A magic energy at 0.91 GeV at 1300 km baseline where matter effects vanish and genuine CP violation peaks.

Energy-dependent signatures allow discrimination of neutrino mass hierarchy.

Abstract

We prove that, in any flavor transition, neutrino oscillation CP violating asymmetries in matter have two disentangled components: i) a CPT-odd T-invariant term, non-vanishing iff there are interactions with matter; ii) a T-odd CPT-invariant term, non-vanishing iff there is genuine CP violation. As function of the baseline, these two terms are distinct L-even and L-odd observables to separately test (i) matter effects sensitive to the neutrino hierarchy and (ii) genuine CP violation in the neutrino sector.

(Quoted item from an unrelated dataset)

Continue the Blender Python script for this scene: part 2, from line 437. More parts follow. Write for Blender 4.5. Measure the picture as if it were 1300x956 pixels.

For the golden $\nu_\mu \to \nu_e$ channel, the different energy distributions of the two components provide a signature of their separation. At long baselines, they show oscillations in the low energy region, with zeros at different positions and peculiar behavior around the zeros. We discover a magic energy $E = (0.91 \pm 0.01)$ GeV at L = 1300 km with vanishing CPT-odd term and maximal genuine CP asymmetry proportional to $\sin\delta$, with $\delta$ the weak CP phase. For energies above 1.5 GeV, the sign of the CP asymmetry discriminates the neutrino hierarchy.